The Minns Labor government’s third budget is one of consolidation, careful management, penny-pinching and modest spending. This budget will please the ratings agencies, and those who value New South Wales’s AAA rating.
But it is not for those who hoped to see a bold vision for NSW or big steps forward to deal with some of the state’s and the nation’s most pressing problems: a cost-of-living crunch, housing crisis, climate emergency and other environmental challenges.
No new major infrastructure projects were announced and fresh measures to help stimulate private investment in housing and increase the number of tradies in the state are modest.
To be fair, the government announced a major package in last year’s budget to address social housing: $5.1bn over four years. The program will build 8,400 social housing dwellings (6,200 new and 2,200 replacement).
Now the treasurer, Daniel Mookhey, says he’s turning his mind to stimulating private-sector investment in housing.
The development industry has long complained about the levies NSW imposes on new housing, which it says makes construction in NSW the most expensive in the nation.
In this budget, the government has agreed to forgo the $12,000 per lot levy if developers provide in-kind infrastructure, such as lots for schools and roads. This is potentially risky, given some developers’ record in actually delivering on what they promised. Just ask the residents of Wilton, on Sydney’s south-west fringe, who moved in without a proper sewerage system.
The pre-sale guarantee announced in this budget means the government will use its balance sheet to effectively guarantee to buy 5,000 dwellings off plan to help mid-tier developers gain finance for projects. The guarantee is basically without cost unless property prices drop precipitously. It is capped at $1bn, which makes it modest.
Mookhey says it will unlock 15,000 new homes and help developers wanting to build six to nine-storey developments in transport-oriented development zones within 400 metres of stations.
Yet the population of Sydney will keep growing. Without a coherent infrastructure plan to keep pace, the sort of problems that beset the Carr Labor government in its latter years – congested roads, trains that broke down and overcrowded public transport – will return to haunt the Minns government or whoever is in power.
The trend in infrastructure investment is down. It reached a peak of more than $30bn in 2023-24 and 2025-26 but will fall to $28bn in 2028-29.
Mookhey has recognised that Sydney’s water infrastructure is ageing and has promised more investment. Watch this space, after Ipart reports in October on Sydney Water’s price rises.
When it comes to the enormous challenge of energy transition and meeting the state’s emissions reduction target of 50% from 2005 levels by 2030, the state is falling woefully behind.
The budget contains no new programs to stimulate solar or batteries – though there is some additional spending on transmission lines for the renewable energy zones. Mookhey also points to investment in the Newcastle port facility, which he says will be used to handle massive wind turbines.
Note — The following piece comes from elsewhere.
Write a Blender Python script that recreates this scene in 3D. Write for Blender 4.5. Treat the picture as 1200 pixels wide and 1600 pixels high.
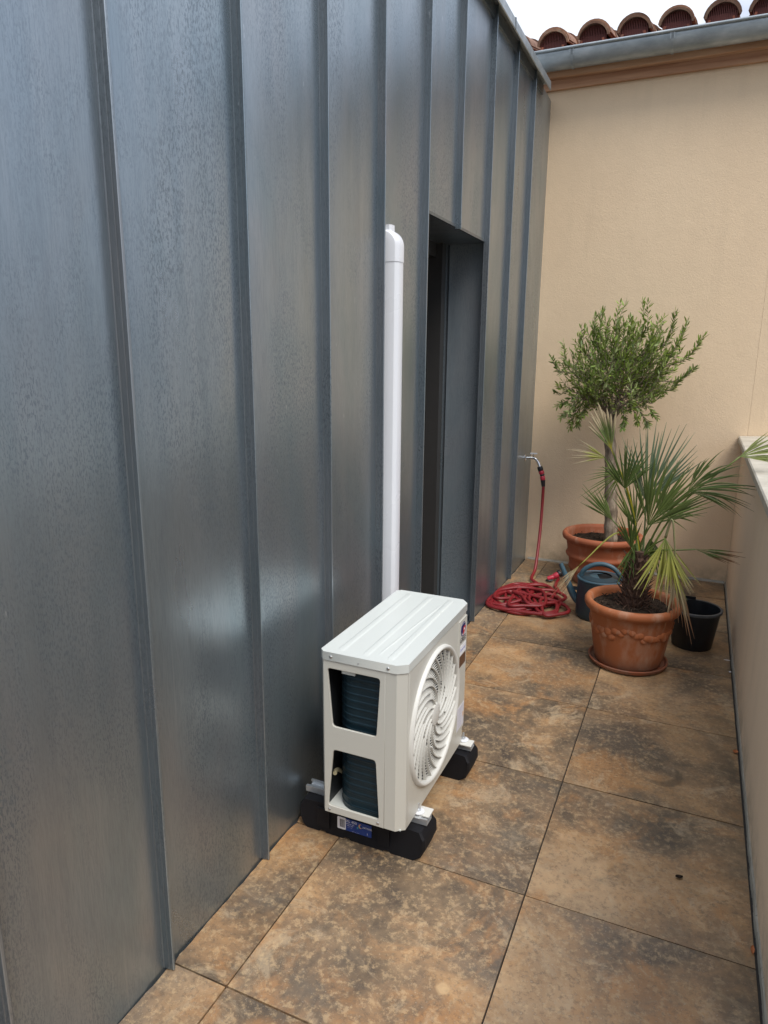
import bpy, bmesh, math, random
from mathutils import Vector, Matrix, noise
R = math.radians
random.seed(7)
sc = bpy.context.scene
for o in list(bpy.data.objects):
    bpy.data.objects.remove(o)
col = sc.collection

# ------------------------------------------------------------------ camera
cam_d = bpy.data.cameras.new('camera'); cam = bpy.data.objects.new('camera', cam_d); col.objects.link(cam)
cam_d.sensor_fit = 'VERTICAL'; cam_d.sensor_height = 32.0; cam_d.lens = 32.0 * 1088.435 / 1600
cr = Vector((0.9124555, 0.4090887, 0.00844962)); cu = Vector((-0.09912807, 0.20097161, 0.97456864)); cf = Vector((-0.39698688, 0.89008811, -0.22392983))
cam.matrix_world = Matrix(((cr.x, cu.x, -cf.x, 1.09137), (cr.y, cu.y, -cf.y, -1.13111), (cr.z, cu.z, -cf.z, 1.52325), (0, 0, 0, 1)))
cam_d.clip_start = .02; cam_d.clip_end = 2000
sc.camera = cam

# ------------------------------------------------------------------ sky and sun
SUN_EL, SUN_AZ = 56, 128          # azimuth clockwise from +y
w = bpy.data.worlds.new('World'); sc.world = w; w.use_nodes = True
nt = w.node_tree; nt.nodes.clear()
N = lambda t: nt.nodes.new(t)
out = N('ShaderNodeOutputWorld'); bg = N('ShaderNodeBackground'); bg.inputs['Strength'].default_value = .1
sky = N('ShaderNodeTexSky'); sky.sky_type = 'NISHITA'; sky.sun_disc = False
sky.sun_elevation = R(SUN_EL); sky.sun_rotation = R(SUN_AZ)
tc = N('ShaderNodeTexCoord'); mp = N('ShaderNodeMapping'); mp.inputs['Scale'].default_value = (1, 1, 2.2)
n1 = N('ShaderNodeTexNoise'); n1.inputs['Scale'].default_value = 2.6; n1.inputs['Detail'].default_value = 7; n1.inputs['Roughness'].default_value = .52
r1 = N('ShaderNodeValToRGB'); r1.color_ramp.elements[0].position = .3; r1.color_ramp.elements[0].color = (.48, .48, .48, 1)
r1.color_ramp.elements[1].position = .55; r1.color_ramp.elements[1].color = (1, 1, 1, 1)
n2 = N('ShaderNodeTexNoise'); n2.inputs['Scale'].default_value = 3.4; n2.inputs['Detail'].default_value = 6
r2 = N('ShaderNodeValToRGB'); r2.color_ramp.elements[0].position = .42; r2.color_ramp.elements[0].color = (3.5, 4.2, 5.6, 1)
r2.color_ramp.elements[1].position = .58; r2.color_ramp.elements[1].color = (7.9, 8.2, 8.8, 1)
mx = N('ShaderNodeMix'); mx.data_type = 'RGBA'
nt.links.new(tc.outputs['Generated'], mp.inputs[0]); nt.links.new(mp.outputs[0], n1.inputs[0]); nt.links.new(mp.outputs[0], n2.inputs[0])
nt.links.new(n1.outputs[0], r1.inputs[0]); nt.links.new(n2.outputs[0], r2.inputs[0])
nt.links.new(r1.outputs[0], mx.inputs[0]); nt.links.new(sky.outputs[0], mx.inputs[6]); nt.links.new(r2.outputs[0], mx.inputs[7])
sp0 = N('ShaderNodeSeparateXYZ'); cl0 = N('ShaderNodeMapRange'); nt.links.new(tc.outputs['Generated'], sp0.inputs[0]); nt.links.new(sp0.outputs[2], cl0.inputs[0])
for i_, v_ in enumerate((0, 1, .31, 1.30)): cl0.inputs[i_ + 1].default_value = v_      # overcast sky: zenith three times as bright as the horizon
ml0 = N('ShaderNodeVectorMath'); ml0.operation = 'SCALE'; nt.links.new(mx.outputs[2], ml0.inputs[0]); nt.links.new(cl0.outputs[0], ml0.inputs['Scale'])
nt.links.new(ml0.outputs[0], bg.inputs[0]); nt.links.new(bg.outputs[0], out.inputs[0])
sd = bpy.data.lights.new('sun', 'SUN'); sd.energy = 1.3; sd.angle = R(30); sd.color = (1, .95, .88)
sun = bpy.data.objects.new('sun', sd); col.objects.link(sun)
sdir = Vector((math.sin(R(SUN_AZ)) * math.cos(R(SUN_EL)), math.cos(R(SUN_AZ)) * math.cos(R(SUN_EL)), math.sin(R(SUN_EL))))
sun.rotation_euler = sdir.to_track_quat('Z', 'Y').to_euler(); sun.location = (4, -4, 8)
sc.view_settings.view_transform = 'Standard'; sc.view_settings.look = 'None'; sc.view_settings.exposure = 1.15; sc.view_settings.gamma = 1
sc.view_settings.use_curve_mapping = False
sc.render.engine = 'CYCLES'

# ------------------------------------------------------------------ materials
class MT:
    """small node-tree helper"""
    def __init__(s, name, rough=.6, metal=0, col=(.5, .5, .5)):
        s.m = bpy.data.materials.new(name); s.m.use_nodes = True; s.t = s.m.node_tree
        s.b = s.t.nodes['Principled BSDF']; s.b.inputs['Roughness'].default_value = rough
        s.b.inputs['Metallic'].default_value = metal; s.b.inputs['Base Color'].default_value = (*col, 1)
        tcn = s.t.nodes.new('ShaderNodeTexCoord'); oi = s.t.nodes.new('ShaderNodeObjectInfo')
        s.rnd = oi.outputs['Random']; s.obj = tcn.outputs['Object']
        ml = s.n('ShaderNodeVectorMath', operation='MULTIPLY'); cx = s.n('ShaderNodeCombineXYZ')
        s.l(s.rnd, cx.inputs[0]); s.l(s.rnd, cx.inputs[1]); s.l(s.rnd, cx.inputs[2])
        s.l(cx.outputs[0], ml.inputs[0]); ml.inputs[1].default_value = (37.1, 61.7, 19.3)
        ad = s.n('ShaderNodeVectorMath', operation='ADD'); s.l(s.obj, ad.inputs[0]); s.l(ml.outputs[0], ad.inputs[1])
        s.vec = ad.outputs[0]
    def n(s, t, **k):
        x = s.t.nodes.new(t)
        for a, b in k.items(): setattr(x, a, b)
        return x
    def l(s, a, b): s.t.links.new(a, b)
    def noise(s, scale, detail=5, rough=.55, stretch=(1, 1, 1), dist=0, vec=None):
        m = s.n('ShaderNodeMapping'); m.inputs['Scale'].default_value = stretch; s.l(vec or s.vec, m.inputs[0])
        x = s.n('ShaderNodeTexNoise'); x.inputs['Scale'].default_value = scale; x.inputs['Detail'].default_value = detail
        x.inputs['Roughness'].default_value = rough; x.inputs['Distortion'].default_value = dist; s.l(m.outputs[0], x.inputs[0]); return x.outputs[0]
    def ramp(s, f, *st):
        x = s.n('ShaderNodeValToRGB'); e = x.color_ramp.elements
        while len(e) < len(st): e.new(.5)
        for i, (p, c) in enumerate(st):
            e[i].position = p; e[i].color = (*c, 1) if len(c) == 3 else c
        s.l(f, x.inputs[0]); return x.outputs[0]
    def fr(s, f, a, b): return s.ramp(f, (a, (0, 0, 0)), (b, (1, 1, 1)))
    def mix(s, f, a, b, blend='MIX'):
        x = s.n('ShaderNodeMix'); x.data_type = 'RGBA'; x.blend_type = blend
        for v, i in ((f, 0), (a, 6), (b, 7)):
            if isinstance(v, (int, float)): x.inputs[i].default_value = v
            elif isinstance(v, tuple): x.inputs[i].default_value = (*v, 1)
            else: s.l(v, x.inputs[i])
        return x.outputs[2]
    def mul(s, a, k):
        x = s.n('ShaderNodeMath', operation='MULTIPLY'); s.l(a, x.inputs[0])
        if isinstance(k, (int, float)): x.inputs[1].default_value = k
        else: s.l(k, x.inputs[1])
        return x.outputs[0]
    def rng(s, f, a, b, lo, hi):
        x = s.n('ShaderNodeMapRange'); s.l(f, x.inputs[0])
        for i, v in enumerate((a, b, lo, hi)): x.inputs[i + 1].default_value = v
        return x.outputs[0]
    def color(s, c): s.l(c, s.b.inputs['Base Color'])
    def roughness(s, c): s.l(c, s.b.inputs['Roughness'])
    def bump(s, h, strength=.3, dist=.002, prev=None):
        x = s.n('ShaderNodeBump'); x.inputs['Strength'].default_value = strength; x.inputs['Distance'].default_value = dist
        s.l(h, x.inputs['Height'])
        if prev is not None: s.l(prev, x.inputs['Normal'])
        s.l(x.outputs[0], s.b.inputs['Normal']); return x.outputs[0]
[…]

In the meantime, the budget reveals the enormous costs of recent floods, which have increased disaster relief by 1,000% in the six years since the 2019-20 bushfires.
On cost of living there is nothing either.
Toll relief will run out for Sydney motorists by 1 January. Mookhey is in the midst of a difficult negotiation with the private toll operator Transurban, which owns 80% of Sydney’s motorways and unsurprisingly does not want to take a haircut on its lucrative toll revenues.
The likely outcome will be higher tolls on the Harbour Bridge and Sydney’s eastern suburbs, with some cuts in the city’s west. But it’s not going to be easy, with the built-in indexing in current agreements.
Mookhey argues that by boosting public-sector wages he is helping repair households’ purchasing power and that that is his contribution toward relief, with the federal government responsible for the lion’s share of cost-of-living support.
But while the budget shows inflation in NSW moderating, households in Sydney are still grappling with living in the most expensive city in the country.
And on the environment the budget is particularly disappointing: no additional funding to achieve the great koala national park.
Luckily it’s not an election year. Mookhey was coy when asked whether he was keeping his powder dry.
Instead he hopes modest spending on innovation, plans for a new film studio and a fast track for business wanting to invest in NSW – the Investment Delivery Authority – will keep business sweet.
The citizens of NSW will just have to wait.